= PROBLEM STATEMENT =
Only the lines from the start of the data through the line with "COL = SC.collection" belong in the copy. Restate them word for word, minus the pictures.
>> Begin
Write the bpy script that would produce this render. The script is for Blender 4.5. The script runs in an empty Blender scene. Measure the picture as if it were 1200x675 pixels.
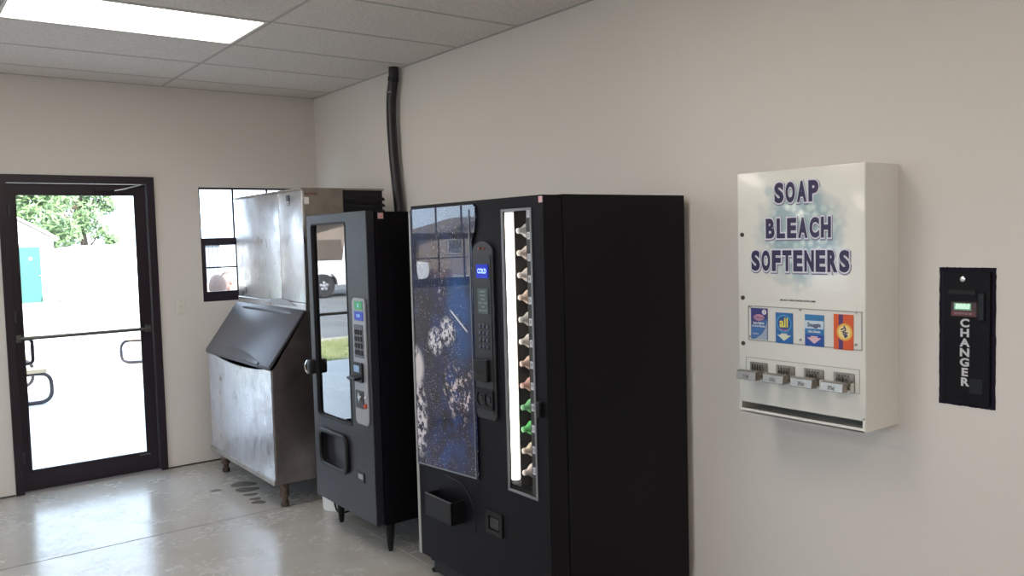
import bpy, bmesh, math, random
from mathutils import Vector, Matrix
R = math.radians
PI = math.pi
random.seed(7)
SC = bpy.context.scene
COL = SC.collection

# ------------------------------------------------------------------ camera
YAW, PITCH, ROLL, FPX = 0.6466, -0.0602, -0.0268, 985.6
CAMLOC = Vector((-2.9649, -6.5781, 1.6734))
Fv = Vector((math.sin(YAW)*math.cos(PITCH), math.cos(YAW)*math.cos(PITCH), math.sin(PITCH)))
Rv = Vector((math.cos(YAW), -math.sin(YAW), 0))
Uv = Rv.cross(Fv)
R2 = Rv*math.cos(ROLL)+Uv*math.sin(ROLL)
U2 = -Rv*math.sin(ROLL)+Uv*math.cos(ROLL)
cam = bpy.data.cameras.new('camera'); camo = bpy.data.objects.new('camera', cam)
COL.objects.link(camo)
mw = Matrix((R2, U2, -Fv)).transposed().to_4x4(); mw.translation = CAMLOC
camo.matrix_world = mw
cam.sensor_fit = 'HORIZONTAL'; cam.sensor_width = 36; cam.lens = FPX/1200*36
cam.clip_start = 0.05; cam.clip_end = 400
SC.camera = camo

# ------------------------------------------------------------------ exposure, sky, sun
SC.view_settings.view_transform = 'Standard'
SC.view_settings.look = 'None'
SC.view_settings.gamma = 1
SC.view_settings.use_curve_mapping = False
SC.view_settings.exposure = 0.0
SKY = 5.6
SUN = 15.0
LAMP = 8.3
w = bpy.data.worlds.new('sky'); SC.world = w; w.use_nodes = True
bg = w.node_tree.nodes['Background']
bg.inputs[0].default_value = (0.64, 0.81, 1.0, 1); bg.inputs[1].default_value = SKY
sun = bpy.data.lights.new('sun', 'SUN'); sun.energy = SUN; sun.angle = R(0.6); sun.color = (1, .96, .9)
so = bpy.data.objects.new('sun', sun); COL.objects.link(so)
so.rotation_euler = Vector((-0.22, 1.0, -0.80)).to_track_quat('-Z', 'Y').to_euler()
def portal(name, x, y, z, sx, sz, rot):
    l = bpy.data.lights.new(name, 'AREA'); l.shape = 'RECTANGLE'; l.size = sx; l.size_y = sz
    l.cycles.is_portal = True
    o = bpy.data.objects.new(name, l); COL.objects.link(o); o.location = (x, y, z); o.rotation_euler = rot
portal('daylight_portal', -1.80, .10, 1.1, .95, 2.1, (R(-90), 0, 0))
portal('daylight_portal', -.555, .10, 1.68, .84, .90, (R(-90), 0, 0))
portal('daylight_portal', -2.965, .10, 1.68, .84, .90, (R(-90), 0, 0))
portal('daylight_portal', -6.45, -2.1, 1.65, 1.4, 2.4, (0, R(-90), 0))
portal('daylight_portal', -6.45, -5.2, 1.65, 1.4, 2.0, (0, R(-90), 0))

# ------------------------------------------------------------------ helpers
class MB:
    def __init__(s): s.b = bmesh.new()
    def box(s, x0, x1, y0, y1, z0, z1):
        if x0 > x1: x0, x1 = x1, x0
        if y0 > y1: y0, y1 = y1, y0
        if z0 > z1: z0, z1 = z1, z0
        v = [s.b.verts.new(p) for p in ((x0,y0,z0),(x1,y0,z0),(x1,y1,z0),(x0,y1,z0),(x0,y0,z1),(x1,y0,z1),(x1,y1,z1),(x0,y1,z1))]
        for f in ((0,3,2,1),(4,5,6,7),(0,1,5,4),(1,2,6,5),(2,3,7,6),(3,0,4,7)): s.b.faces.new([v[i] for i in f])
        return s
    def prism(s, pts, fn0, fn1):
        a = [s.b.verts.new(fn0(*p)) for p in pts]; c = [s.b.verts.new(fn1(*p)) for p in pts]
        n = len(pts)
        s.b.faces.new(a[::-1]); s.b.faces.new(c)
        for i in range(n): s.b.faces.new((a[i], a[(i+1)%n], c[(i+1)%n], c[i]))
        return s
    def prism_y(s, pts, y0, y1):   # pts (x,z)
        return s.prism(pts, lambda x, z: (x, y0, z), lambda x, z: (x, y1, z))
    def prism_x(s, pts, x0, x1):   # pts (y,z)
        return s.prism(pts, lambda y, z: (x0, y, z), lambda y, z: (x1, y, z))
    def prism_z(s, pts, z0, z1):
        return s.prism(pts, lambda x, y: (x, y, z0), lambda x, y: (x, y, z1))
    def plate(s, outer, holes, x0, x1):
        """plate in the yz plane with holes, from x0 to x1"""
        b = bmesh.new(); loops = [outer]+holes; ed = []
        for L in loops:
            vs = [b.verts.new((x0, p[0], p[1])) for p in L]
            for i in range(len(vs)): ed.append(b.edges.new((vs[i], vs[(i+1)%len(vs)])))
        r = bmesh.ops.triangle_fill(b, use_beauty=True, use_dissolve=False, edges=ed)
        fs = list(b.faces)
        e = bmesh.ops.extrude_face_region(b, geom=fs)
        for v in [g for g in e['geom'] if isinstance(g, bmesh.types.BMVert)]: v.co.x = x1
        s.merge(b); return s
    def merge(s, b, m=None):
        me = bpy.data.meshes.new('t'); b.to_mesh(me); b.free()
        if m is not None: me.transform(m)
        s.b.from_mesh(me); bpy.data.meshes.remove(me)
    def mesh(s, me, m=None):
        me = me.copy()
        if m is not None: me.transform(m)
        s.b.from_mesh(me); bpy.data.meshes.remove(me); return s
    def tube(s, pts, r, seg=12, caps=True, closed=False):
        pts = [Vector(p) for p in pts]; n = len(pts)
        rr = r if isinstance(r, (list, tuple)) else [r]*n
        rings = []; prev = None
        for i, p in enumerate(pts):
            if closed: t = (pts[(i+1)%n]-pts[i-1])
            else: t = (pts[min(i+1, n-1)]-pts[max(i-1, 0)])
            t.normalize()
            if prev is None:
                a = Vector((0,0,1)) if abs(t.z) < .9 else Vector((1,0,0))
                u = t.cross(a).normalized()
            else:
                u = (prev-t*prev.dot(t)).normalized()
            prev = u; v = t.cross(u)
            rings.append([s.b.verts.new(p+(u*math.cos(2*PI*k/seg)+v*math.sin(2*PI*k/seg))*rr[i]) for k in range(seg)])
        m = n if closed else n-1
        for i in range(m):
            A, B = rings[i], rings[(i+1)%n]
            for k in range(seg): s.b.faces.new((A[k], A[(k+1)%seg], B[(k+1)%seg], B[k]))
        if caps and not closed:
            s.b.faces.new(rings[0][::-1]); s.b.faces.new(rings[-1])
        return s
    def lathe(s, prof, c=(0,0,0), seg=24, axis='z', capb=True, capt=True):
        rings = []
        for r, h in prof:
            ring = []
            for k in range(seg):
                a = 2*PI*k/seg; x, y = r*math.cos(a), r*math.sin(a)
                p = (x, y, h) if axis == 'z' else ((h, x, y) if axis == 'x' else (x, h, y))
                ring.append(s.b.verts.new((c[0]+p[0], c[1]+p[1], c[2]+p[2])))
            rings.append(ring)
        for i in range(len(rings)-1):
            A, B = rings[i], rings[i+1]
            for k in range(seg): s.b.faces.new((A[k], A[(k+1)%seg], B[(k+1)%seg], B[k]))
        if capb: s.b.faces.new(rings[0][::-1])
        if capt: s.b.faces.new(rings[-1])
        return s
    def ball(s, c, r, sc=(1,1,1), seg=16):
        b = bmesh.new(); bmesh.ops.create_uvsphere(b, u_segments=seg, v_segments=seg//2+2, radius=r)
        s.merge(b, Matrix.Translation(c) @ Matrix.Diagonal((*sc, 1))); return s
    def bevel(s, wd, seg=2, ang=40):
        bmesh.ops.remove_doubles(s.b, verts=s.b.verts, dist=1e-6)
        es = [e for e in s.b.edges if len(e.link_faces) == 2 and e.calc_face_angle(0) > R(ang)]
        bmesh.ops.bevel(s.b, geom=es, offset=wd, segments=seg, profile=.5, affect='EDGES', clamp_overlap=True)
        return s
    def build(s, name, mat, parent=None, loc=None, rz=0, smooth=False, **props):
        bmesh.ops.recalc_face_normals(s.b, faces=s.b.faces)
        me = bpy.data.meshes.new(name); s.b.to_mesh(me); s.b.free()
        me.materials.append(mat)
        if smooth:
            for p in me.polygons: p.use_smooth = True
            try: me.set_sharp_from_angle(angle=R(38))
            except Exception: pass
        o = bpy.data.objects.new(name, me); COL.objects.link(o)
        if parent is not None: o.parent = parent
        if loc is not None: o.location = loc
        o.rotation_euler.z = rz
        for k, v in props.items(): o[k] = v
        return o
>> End
= ANSWER TO THIS EXERCISE =
Write the bpy script that would produce this render. The script is for Blender 4.5. The script runs in an empty Blender scene. Measure the picture as if it were 1200x675 pixels.
import bpy, bmesh, math, random
from mathutils import Vector, Matrix
R = math.radians
PI = math.pi
random.seed(7)
SC = bpy.context.scene
COL = SC.collection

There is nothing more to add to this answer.